Copy out all lines where "Blender" appears.

*INFORMATION GIVEN:*
::::::::::
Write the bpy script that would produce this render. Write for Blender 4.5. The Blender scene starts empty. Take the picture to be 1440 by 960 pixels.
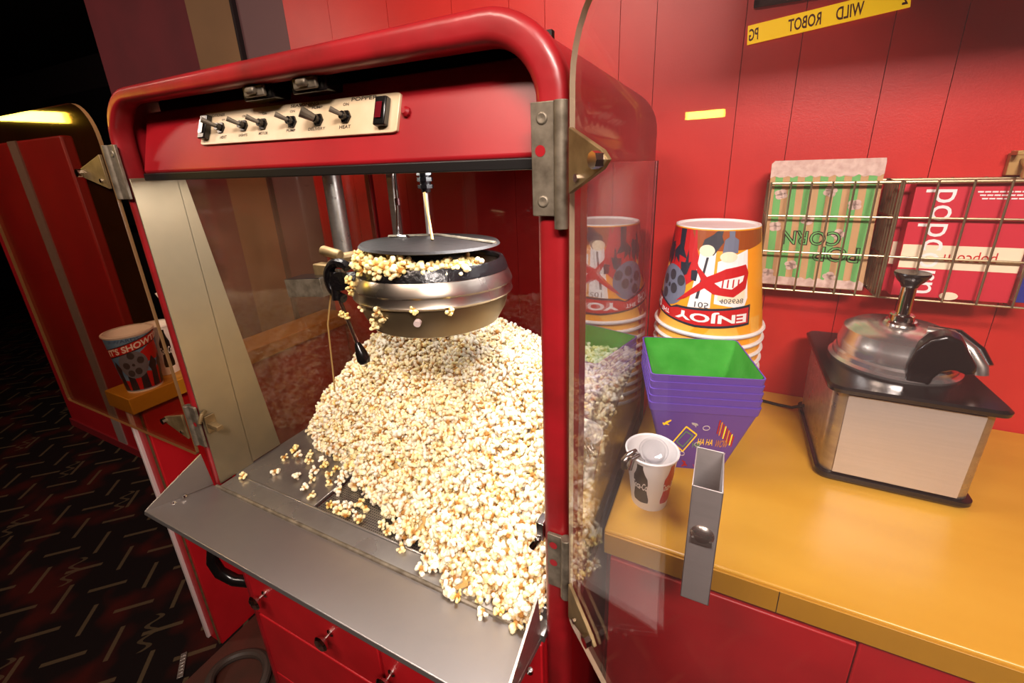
::::::::::
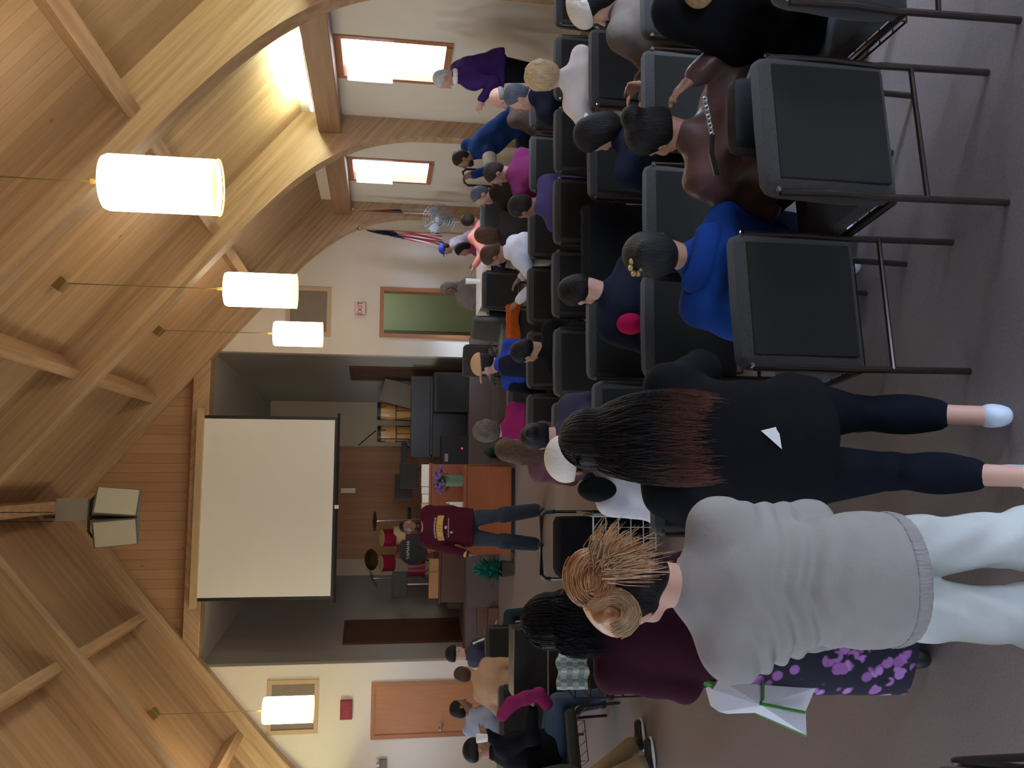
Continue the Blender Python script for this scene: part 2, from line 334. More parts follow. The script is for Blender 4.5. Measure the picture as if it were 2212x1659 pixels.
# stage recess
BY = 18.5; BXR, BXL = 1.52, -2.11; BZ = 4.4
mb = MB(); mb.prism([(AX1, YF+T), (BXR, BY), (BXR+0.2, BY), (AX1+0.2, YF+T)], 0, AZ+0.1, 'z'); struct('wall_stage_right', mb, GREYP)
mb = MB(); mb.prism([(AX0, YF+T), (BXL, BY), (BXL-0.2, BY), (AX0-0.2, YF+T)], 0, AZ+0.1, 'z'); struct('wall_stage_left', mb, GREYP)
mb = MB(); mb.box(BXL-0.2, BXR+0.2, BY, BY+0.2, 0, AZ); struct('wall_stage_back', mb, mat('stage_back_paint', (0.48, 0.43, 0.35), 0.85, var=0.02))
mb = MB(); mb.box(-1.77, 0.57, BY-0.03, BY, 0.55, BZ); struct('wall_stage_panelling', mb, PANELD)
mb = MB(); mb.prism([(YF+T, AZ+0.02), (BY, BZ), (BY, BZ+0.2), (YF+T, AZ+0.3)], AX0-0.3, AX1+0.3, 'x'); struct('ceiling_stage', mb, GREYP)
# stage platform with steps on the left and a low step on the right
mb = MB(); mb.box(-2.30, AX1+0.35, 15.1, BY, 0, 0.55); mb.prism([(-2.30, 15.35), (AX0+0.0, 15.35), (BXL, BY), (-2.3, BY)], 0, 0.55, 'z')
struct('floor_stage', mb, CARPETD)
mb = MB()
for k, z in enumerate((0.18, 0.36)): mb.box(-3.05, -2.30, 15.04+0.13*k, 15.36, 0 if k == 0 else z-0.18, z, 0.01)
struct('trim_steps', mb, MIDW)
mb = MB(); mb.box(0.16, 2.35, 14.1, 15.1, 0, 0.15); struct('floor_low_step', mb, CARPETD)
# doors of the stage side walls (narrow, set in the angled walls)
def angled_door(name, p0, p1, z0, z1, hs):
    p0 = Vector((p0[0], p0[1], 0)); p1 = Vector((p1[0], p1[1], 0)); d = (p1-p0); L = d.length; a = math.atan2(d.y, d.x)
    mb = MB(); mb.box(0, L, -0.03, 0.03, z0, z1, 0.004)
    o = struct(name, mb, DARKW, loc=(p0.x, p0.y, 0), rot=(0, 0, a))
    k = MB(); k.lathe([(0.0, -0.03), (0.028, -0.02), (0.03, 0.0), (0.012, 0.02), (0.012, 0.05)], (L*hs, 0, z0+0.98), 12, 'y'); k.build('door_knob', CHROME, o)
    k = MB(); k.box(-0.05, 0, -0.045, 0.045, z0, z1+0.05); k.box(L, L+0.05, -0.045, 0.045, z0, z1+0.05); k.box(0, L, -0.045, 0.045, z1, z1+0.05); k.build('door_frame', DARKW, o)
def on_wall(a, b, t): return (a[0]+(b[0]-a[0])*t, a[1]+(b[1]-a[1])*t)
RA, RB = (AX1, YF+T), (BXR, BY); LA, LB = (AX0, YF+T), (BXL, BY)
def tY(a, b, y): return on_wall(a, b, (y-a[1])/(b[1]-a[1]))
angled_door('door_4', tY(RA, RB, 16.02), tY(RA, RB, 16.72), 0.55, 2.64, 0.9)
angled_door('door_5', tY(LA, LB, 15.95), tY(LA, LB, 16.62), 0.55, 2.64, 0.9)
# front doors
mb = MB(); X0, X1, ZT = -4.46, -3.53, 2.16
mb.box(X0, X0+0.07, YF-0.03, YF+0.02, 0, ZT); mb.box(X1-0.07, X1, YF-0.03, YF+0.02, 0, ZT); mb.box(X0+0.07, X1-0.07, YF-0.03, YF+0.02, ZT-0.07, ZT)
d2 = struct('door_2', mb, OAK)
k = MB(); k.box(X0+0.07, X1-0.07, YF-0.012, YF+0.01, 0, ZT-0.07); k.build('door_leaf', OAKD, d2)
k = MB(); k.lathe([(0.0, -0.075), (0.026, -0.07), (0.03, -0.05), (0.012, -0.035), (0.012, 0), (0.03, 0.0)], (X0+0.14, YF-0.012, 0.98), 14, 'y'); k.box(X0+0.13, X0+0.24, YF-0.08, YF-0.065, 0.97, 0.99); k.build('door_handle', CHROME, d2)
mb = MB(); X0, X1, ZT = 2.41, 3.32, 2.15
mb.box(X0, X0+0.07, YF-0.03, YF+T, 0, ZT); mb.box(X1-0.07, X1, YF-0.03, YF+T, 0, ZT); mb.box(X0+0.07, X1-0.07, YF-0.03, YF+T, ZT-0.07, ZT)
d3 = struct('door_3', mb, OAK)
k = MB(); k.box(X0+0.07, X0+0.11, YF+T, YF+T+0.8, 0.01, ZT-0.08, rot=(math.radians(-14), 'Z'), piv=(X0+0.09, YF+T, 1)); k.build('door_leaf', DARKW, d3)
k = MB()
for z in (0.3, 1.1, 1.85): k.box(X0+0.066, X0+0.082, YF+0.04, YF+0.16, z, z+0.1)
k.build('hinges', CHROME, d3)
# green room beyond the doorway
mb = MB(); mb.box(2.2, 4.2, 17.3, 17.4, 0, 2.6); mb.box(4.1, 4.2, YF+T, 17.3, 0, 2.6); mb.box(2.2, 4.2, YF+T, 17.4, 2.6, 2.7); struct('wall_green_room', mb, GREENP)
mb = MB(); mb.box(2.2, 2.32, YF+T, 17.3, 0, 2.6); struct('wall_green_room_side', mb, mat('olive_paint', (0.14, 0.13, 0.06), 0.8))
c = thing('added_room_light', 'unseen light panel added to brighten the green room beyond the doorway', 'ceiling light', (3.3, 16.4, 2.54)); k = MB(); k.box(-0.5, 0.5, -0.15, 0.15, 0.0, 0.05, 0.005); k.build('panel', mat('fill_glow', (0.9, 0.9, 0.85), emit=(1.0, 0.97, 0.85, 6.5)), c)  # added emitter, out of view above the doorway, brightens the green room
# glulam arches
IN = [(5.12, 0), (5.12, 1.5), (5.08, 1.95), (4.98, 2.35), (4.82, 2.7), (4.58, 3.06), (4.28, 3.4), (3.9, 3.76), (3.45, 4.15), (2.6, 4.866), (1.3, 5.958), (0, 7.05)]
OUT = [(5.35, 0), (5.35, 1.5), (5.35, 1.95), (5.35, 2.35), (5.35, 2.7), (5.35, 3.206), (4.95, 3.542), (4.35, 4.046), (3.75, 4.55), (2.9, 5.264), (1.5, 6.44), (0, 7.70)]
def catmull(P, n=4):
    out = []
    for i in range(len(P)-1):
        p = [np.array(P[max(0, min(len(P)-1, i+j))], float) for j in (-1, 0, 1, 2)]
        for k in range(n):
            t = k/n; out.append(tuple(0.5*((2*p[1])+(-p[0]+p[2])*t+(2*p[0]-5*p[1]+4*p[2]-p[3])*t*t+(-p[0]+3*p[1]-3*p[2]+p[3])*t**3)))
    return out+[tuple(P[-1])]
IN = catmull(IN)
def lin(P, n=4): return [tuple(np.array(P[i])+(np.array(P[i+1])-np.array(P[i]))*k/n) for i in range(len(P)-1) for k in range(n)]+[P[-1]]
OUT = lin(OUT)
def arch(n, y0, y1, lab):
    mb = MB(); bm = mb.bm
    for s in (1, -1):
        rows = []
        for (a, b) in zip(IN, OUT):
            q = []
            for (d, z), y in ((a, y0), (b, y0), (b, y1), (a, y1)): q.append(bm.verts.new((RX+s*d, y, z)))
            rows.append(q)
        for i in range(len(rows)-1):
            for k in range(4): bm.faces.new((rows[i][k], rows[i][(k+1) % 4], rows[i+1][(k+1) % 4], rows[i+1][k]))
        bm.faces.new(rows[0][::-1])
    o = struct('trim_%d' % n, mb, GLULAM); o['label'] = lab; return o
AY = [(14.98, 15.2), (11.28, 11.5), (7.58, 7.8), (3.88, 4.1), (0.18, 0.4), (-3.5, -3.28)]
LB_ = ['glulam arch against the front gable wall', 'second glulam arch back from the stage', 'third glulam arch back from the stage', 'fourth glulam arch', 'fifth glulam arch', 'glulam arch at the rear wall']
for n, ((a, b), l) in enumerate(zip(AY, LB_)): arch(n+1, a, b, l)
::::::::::
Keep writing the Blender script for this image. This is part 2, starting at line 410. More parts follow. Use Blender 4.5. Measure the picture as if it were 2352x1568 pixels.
::::::::::
*RESULT FOR THIS TASK:*
Write the bpy script that would produce this render. Write for Blender 4.5. The Blender scene starts empty. Take the picture to be 1440 by 960 pixels.
Continue the Blender Python script for this scene: part 2, from line 334. More parts follow. The script is for Blender 4.5. Measure the picture as if it were 2212x1659 pixels.
Keep writing the Blender script for this image. This is part 2, starting at line 410. More parts follow. Use Blender 4.5. Measure the picture as if it were 2352x1568 pixels.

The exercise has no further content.